== Raw data ==

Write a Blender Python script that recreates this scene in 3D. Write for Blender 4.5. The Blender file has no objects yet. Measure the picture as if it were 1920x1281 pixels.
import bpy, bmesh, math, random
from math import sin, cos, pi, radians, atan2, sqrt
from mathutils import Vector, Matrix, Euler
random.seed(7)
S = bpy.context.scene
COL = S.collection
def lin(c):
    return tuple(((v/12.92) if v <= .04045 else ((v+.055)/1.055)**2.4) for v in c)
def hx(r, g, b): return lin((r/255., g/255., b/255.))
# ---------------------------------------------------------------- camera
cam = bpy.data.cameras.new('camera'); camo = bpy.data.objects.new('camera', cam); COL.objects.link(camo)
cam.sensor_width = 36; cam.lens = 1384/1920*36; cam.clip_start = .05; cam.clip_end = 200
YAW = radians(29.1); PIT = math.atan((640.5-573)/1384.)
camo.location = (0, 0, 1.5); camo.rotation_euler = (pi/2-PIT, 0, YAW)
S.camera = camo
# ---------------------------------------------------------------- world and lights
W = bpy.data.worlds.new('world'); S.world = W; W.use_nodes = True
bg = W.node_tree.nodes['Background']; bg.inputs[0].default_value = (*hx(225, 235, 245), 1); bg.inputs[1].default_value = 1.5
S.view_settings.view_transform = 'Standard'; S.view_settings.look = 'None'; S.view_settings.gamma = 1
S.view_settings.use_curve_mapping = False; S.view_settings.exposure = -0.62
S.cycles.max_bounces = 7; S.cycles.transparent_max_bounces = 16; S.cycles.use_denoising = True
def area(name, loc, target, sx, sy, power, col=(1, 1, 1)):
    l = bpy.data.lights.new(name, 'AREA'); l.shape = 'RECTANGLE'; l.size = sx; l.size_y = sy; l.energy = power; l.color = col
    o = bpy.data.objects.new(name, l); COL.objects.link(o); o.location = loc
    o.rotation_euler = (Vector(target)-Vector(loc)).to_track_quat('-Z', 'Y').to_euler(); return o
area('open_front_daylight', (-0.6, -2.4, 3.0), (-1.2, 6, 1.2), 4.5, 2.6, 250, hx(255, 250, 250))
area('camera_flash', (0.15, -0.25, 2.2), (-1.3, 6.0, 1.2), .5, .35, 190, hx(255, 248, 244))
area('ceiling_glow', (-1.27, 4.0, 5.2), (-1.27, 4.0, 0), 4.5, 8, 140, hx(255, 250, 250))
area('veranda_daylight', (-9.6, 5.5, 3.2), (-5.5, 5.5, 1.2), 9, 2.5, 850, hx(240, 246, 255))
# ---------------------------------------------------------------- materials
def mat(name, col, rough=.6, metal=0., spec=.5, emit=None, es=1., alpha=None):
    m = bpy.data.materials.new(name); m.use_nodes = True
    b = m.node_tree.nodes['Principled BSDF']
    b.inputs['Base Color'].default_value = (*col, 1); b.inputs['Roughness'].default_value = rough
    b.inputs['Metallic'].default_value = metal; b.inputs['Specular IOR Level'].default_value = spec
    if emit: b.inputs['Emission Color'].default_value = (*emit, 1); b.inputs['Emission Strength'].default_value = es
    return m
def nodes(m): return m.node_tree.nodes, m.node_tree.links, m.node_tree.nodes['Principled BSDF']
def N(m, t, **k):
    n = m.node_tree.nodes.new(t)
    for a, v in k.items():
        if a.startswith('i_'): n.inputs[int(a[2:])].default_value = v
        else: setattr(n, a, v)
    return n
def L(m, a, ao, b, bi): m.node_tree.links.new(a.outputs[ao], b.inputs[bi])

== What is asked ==
Only lines with the word "scene" should be collected from the material.

== Reply ==
Write a Blender Python script that recreates this scene in 3D. Write for Blender 4.5. The Blender file has no objects yet. Measure the picture as if it were 1920x1281 pixels.
S = bpy.context.scene